Series 2: The Three Phases of CAB Competitive Advantage
Phase 1: Foundation Building
Trust → Insight → Early Advocacy
At this stage, the goal isn’t perfection. It’s presence.
You’re gathering the right voices, asking better questions, and showing up consistently. Your CAB members are just beginning to trust that this isn’t a one-time event—it’s a real relationship.
This is also the phase where you start asking a critical question:
Who belongs on this board?
Are you looking for hands-on admins who can speak to technical usage?
Or customer executives who can help shape your product vision and share business challenges from the top down?
The people you choose now will shape not just your feedback—but the kind of influence your CAB can have down the road.
In this phase, companies typically:
Build rapport and connection with top customers
Gather real-world insight (not just feature requests)
Start to identify and support early advocates or references
One client used this phase to better understand why deals were stalling—not from data, but from customer stories that surfaced in the room.
This stage is about earning the right to go deeper with your customers.
Before the strategy, there has to be trust.
Phase 2: Strategic Partnership
Trust → Co-Creation → Influence
Once trust is in place, the conversations shift.
Customers don’t just show up—they contribute.
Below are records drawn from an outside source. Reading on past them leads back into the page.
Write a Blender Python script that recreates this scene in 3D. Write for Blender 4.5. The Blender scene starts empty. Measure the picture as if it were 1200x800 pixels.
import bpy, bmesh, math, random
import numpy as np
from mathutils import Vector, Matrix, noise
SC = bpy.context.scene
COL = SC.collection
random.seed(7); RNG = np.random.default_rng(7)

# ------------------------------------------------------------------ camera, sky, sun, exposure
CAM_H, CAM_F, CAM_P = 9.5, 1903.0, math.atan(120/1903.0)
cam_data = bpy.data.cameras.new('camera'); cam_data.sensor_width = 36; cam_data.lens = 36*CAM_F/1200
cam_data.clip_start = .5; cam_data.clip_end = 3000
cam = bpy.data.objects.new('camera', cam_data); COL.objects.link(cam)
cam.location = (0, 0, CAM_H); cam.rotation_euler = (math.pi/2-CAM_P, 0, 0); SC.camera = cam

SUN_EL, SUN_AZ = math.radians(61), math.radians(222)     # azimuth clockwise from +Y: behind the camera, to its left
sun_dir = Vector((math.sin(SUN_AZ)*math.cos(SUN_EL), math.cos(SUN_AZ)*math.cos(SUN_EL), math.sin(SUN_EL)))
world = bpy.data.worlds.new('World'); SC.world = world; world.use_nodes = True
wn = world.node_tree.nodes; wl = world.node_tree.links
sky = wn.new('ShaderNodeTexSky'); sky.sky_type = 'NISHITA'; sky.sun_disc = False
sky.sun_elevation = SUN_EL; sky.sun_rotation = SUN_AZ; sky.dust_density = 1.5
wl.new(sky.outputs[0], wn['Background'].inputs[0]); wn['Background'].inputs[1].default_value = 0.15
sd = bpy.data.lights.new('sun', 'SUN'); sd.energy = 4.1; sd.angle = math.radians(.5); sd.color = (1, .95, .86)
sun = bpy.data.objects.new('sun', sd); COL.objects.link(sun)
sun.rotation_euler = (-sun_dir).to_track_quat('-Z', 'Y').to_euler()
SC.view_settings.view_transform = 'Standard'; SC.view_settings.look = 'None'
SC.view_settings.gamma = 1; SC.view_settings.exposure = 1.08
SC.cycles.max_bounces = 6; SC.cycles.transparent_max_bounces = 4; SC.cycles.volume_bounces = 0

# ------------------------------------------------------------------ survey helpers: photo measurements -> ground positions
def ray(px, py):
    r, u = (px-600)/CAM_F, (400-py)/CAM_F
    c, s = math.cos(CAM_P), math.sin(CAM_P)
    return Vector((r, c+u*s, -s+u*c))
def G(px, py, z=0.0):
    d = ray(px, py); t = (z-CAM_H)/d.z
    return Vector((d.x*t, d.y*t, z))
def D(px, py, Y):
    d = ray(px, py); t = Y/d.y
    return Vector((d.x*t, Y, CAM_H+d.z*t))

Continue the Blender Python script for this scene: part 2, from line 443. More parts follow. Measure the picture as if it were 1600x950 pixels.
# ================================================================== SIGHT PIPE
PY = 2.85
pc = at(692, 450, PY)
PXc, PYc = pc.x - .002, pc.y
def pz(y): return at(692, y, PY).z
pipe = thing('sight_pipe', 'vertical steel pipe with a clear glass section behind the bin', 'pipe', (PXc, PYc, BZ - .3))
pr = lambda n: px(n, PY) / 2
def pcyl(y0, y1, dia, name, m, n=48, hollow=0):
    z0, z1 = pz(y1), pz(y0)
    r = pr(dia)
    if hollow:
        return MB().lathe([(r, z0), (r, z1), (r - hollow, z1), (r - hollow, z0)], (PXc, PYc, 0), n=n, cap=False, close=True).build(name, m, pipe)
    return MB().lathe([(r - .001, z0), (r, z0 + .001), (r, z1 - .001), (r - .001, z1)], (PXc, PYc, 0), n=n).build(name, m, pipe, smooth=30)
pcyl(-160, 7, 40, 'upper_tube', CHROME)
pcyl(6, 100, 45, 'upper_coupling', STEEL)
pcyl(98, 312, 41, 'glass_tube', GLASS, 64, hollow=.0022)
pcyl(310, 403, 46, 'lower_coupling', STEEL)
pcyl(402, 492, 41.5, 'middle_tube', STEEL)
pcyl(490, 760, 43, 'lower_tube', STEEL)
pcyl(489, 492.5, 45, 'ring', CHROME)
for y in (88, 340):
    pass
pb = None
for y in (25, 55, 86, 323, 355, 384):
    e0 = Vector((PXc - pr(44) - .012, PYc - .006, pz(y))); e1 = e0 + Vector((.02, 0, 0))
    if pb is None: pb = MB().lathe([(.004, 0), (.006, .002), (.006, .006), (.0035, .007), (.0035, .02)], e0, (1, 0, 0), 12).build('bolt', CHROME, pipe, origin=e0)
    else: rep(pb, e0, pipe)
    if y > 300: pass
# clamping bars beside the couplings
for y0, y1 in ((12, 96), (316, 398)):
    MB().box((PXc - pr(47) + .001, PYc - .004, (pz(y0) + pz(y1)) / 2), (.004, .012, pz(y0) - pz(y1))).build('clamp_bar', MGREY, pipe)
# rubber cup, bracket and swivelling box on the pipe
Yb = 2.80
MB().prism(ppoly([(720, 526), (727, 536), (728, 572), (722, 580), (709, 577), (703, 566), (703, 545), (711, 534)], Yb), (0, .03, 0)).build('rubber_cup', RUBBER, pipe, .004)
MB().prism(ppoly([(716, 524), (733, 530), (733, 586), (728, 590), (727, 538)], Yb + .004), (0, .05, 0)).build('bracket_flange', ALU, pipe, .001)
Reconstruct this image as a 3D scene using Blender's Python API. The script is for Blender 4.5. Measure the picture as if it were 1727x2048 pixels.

They begin offering ideas, pushing back on assumptions, and co-creating what’s next.
You’re no longer running a meeting.
You’re hosting an insider circle of strategic influence.
This is the most important phase—where intention meets momentum.
During Pre-CAB: take the time to connect 1:1. Hop on a Zoom with each nominated CAB member. Walk them through your mission, your vision for the CAB, even the backstory that got you here.
Most importantly, share the agenda and ask: "What would you personally like to get out of this CAB?"
That simple question turns participation into partnership.
Companies in this phase often experience:
Customer participation in product direction and roadmap feedback
Public support—think analyst briefings, content collaborations, speaking engagements
Expansion into new verticals, markets, or use cases through CAB connections
One B2B team discovered a brand-new growth market through a CAB participant’s insight—years before the competitive landscape caught on.
At this stage, you’re not just collecting input.
You’re building with them, not just for them.
Phase 3: Market Advantage
Co-Creation → Ecosystem → Barrier to Entry
By now, you’ve built real trust. You’ve moved beyond feedback and into shared momentum.
This is where the most committed CAB programs create their true competitive edge—not just inside the company, but in the market.
Your CAB becomes more than a strategic sounding board. It becomes a living ecosystem of advocates, advisors, and amplifiers.
This is also the moment to lean into EQ over agenda.
During your Zoom check-ins or board prep calls, listen carefully.
Who lights up when talking about your product?
Who has a story or use case that provokes deeper conversations?
Start to identify the customers who can own the room—by sharing insights, use cases, or challenges that spark something bigger.
Let them lead a story. Give them space to shape the conversation.
The more you elevate your customers, the more they elevate your brand.
At this phase, companies often see:
Unprompted referrals from CAB members
Competitors blocked through stronger customer alignment
Influence in analyst reports, partner ecosystems, and industry discussions
In one anonymized case, CAB members helped solidify a company’s category leadership by influencing peer organizations—and even investors.
You’re no longer just collecting input or building relationships.
You’ve created a moat—one built on trust, shared success, and customer-led market influence.
But the strongest CABs don’t stop there.
While vendors often focus on cultivating advocates, don’t forget to give your customers space to build their own networks, too.
Many CAB members may not know one another when they arrive. Make time for connection.
Leave room for a long lunch. Add a walk-and-talk session or small group activity.
Encourage mingling, storytelling, even moments of silence.
This isn’t just your time with them—it’s their time with each other.
Because while they’re here to help you, they’re also here to enrich themselves.
And when customers leave feeling more connected, inspired, and valued… your CAB becomes more than a strategy.